Sorry about the confusion. Assume that the input signal is a 1 volt rms sinewave swept between two frequencies with the analysis frequency of the Goertzel in the middle. The amplitude of the output of the filter is plotted on the y axis and the input frequency on the x. A transfer function in effect. Like a conventional FFT the frequency selectivity improves with the number of bins processed say 256 vs 512 with a normal spectrum analyzer.
Thanks for explaining your test idea.
I have this Octave code below to show my understanding:
%%%%%%%%%%%%%%%%%%%%%%%%%%%%%%%%%%%%%%%%%%%%
clear; clc;
fo = 2245; fs = 15625; N = 174;
freq_axis = fs*(0:1/N:1-1/N);
d = -50:10:50; %for sweep range
for i = 1:length(d)
f(i,:) = exp(j*2*pi*(0:N-1)*(fo+d(i))/fs);
end
plot(freq_axis, 20*log10(abs(fft(f.')/N)),'.-');
ylim([-60,0]);
%%%%%%%%%%%%%%%%%%%%%%%%%%%%%%%%%%%%%%%%%%
Thanks for your code sample. Unfortunately I am a novice with Octave. I ran your code but I don't quite understand it. Could you give me a brief explaniation please?
Generate complex tone, 2245 Hz @ 15625 (174 samples from zero phase):
f = exp(j*2*pi*(0:173)*2245/15625);
For sweeping frequency you vary 2245 +/- by adding (d) variable set as you like.
f(i,:) is 2D variable holding tones, each tone stream indexed by (i) of the loop.
fft can work across each column in one call. I plotted amplitude in dB after scaling down fft output by 174.
20*log10(abs(fft(f.')/N))
The term (f.') transposes rows to columns. I could have started as f(:,i) in the loop then I don't need transposing.
The plot function decides colours per each column.
I see you got your model so you may not need coding but it might be convenient sometimes.
Thanks Kaz,
I think I see where you are going with the Octave stuff. I will play with it. It sure gets a lot done in a few lines of code! Octave looks like a great tool. Thanks for the lesson.
Kaz,
Thanks again for turning me on to Octave. I re-worked my program in Octave using the fft function an compared it to the Sa function and, guess what, the fft is identical to the Goertzel, as expected. Here is a copy of my code for your reference...

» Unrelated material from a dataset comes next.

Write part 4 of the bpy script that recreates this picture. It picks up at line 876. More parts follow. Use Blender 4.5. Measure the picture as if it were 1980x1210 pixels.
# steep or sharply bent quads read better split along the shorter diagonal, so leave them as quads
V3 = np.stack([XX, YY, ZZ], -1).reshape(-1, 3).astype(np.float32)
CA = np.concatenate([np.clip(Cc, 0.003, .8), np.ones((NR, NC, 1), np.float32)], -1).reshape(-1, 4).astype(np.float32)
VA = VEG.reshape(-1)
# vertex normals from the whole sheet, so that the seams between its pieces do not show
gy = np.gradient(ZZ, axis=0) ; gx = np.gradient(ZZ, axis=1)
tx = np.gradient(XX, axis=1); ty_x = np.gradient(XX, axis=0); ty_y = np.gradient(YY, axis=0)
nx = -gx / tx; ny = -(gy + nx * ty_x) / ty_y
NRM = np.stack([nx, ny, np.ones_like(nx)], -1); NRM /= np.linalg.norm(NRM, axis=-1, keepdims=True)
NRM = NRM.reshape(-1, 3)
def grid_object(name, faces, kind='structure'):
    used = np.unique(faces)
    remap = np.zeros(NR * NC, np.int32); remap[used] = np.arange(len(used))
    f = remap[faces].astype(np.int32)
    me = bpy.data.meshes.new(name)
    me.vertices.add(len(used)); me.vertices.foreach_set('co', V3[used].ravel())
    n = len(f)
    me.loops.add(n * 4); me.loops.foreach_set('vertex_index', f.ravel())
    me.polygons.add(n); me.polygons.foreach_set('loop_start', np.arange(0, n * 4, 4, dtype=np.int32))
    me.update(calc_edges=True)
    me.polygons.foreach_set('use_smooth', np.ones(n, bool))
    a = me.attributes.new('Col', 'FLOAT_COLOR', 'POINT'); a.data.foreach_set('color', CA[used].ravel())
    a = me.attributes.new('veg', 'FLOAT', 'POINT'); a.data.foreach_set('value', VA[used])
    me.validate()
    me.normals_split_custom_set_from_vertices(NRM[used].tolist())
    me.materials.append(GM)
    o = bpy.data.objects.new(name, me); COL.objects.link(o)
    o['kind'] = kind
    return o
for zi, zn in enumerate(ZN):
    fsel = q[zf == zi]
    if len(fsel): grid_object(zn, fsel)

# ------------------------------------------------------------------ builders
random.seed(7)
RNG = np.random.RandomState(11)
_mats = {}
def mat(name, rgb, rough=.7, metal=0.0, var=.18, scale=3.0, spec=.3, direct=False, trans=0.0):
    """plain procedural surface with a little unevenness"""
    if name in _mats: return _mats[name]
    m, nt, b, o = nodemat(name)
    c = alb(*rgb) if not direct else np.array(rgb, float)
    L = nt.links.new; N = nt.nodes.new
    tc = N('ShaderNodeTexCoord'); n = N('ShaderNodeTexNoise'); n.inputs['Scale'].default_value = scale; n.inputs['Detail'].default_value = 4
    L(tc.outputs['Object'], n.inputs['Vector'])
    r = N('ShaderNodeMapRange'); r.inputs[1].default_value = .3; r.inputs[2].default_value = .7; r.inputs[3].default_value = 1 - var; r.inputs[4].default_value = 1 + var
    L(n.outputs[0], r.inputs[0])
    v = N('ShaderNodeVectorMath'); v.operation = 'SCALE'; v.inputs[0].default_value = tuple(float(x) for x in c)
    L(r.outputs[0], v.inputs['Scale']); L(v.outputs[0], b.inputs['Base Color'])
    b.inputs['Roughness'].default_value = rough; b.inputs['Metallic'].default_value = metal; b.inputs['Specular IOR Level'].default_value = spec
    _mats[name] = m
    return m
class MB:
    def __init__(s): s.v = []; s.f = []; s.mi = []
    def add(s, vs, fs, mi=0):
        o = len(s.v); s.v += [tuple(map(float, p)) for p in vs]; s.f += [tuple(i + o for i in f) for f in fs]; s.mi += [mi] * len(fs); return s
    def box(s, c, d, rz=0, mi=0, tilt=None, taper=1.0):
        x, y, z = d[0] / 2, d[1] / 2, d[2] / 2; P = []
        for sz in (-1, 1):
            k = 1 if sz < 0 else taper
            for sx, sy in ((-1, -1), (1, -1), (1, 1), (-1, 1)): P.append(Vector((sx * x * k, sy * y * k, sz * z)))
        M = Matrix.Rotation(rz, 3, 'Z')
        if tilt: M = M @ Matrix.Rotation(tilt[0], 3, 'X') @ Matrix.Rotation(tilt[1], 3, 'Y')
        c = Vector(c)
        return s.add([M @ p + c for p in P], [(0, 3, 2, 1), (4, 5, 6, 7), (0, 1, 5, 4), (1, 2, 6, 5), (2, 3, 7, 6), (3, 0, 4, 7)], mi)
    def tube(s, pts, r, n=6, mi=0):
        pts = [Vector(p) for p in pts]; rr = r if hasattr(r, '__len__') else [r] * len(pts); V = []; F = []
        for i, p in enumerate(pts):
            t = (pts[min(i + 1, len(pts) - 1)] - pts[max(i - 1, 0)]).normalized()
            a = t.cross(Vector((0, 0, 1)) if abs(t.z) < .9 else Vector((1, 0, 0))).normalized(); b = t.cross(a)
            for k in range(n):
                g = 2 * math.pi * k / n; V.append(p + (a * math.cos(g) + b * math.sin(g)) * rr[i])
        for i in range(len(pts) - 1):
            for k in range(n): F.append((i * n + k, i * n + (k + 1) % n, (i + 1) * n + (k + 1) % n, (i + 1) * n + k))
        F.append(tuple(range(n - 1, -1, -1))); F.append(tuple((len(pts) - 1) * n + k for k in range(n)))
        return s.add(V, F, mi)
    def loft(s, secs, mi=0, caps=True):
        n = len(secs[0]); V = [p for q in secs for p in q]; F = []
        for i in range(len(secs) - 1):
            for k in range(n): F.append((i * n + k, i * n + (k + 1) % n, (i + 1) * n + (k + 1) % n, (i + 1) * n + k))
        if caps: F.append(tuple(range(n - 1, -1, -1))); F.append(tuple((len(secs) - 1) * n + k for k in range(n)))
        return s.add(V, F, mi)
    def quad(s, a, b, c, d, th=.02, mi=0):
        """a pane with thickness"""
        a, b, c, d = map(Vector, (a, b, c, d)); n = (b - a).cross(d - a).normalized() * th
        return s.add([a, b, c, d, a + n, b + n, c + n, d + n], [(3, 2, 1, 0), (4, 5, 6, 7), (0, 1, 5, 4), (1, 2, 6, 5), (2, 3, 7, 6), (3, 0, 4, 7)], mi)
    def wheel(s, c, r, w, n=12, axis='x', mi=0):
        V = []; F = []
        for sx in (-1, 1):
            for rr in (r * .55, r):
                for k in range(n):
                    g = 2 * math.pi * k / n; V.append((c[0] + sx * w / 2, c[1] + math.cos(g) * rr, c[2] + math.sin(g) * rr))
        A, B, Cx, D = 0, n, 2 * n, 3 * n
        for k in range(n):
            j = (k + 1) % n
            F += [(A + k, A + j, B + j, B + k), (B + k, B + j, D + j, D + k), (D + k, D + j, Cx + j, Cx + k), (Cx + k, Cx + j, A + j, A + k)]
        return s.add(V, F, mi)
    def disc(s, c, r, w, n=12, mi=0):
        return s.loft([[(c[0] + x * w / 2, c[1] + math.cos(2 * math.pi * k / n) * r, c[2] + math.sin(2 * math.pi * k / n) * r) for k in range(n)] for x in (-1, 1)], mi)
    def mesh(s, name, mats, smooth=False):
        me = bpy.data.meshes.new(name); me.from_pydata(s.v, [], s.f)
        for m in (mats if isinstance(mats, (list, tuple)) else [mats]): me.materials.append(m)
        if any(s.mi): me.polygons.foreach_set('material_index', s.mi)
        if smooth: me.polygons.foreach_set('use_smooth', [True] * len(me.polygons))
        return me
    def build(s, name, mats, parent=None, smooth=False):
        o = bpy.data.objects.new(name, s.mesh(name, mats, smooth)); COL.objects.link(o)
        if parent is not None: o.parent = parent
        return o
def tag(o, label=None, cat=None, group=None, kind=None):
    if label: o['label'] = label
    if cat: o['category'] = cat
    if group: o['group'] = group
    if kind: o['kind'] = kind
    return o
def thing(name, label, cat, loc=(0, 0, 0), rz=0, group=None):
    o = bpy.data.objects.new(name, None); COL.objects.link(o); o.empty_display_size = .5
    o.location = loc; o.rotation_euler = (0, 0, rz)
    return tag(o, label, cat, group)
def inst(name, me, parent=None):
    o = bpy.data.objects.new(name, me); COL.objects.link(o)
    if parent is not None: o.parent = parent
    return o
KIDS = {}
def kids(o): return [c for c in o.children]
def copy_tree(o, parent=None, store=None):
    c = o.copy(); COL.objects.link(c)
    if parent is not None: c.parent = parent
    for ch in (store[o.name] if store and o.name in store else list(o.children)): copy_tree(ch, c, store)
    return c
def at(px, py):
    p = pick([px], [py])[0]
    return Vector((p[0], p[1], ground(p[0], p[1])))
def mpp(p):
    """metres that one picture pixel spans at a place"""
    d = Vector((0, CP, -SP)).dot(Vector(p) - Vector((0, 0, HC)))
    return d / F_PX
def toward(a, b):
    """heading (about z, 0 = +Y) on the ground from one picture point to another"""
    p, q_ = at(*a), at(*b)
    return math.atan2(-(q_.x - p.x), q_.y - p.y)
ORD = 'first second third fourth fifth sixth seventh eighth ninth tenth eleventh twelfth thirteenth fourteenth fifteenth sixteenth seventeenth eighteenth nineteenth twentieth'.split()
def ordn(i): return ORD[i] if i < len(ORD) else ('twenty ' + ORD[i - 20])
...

%%%%%%%%%%%%%%%%%%%%%%%%%%%%%%%%%%%%%%%%%%
clear; clc;
fo = 2245; % analysis frequency
fs = 15625; % sample frequency
N = 174; % the number of points in the FFT
A=2; % peak amplitude of the sine wave
f1=1045; % the lower sweep frequency
f2= 3445; % the upper sweep frequency limit
num_pts= 240; % the number of frequency points per sweep
fo_bin = round(N*fo/fs)+1; % the bin number of the analysis frequency
freq_axis=f1:(f2-f1)/num_pts:f2;
d = f1:(f2-f1)/num_pts:f2;
for i = 1:length(d)
f(i,:) = A*sin(2*pi*(0:N-1)*d(i)/fs);
k = (freq_axis(i)-fo) * N * pi / fs;
if (k == 0)
Sa(i) = 0;
else
Sa(i) = 20*log10(abs(sin(k)/k));
endif
end
r = 20*log10(abs(fft(f.')/N));
data = r(fo_bin,:);
plot(freq_axis, data,"k", freq_axis, Sa, "m");
title("Bandwidth Comparison of Sa and FFT Functions");
xlabel("Frequency (Hz)");
ylabel("dB Amplitude");
grid;
legend ("FFT", "Sa");
ylim([-40,0]);
%%%%%%%%%%%%%%%%%%%%%%%%%%%%%%%%%%%%%%%%%%
Great, you have beaten my quarter century experience in few hours.
Octave is GNU tool emulating Matlab within legal constraints.
Some functions are not available or may slightly mismatch with Matlab due to trade secrets.
If you want Matlab you can sign up and use their online free version.
Goertzel is only a special implementation of DFT which is itself a discrete form of Fourier Transform..
May be it is only a tiny detail in practice but the frequency response of a finite aperture is indeed a "sinc" but if the aperture is discrete it is a "Fej" function. This may be significantly different for small number of points.
LK
Thanks for the suggestion I will investigate.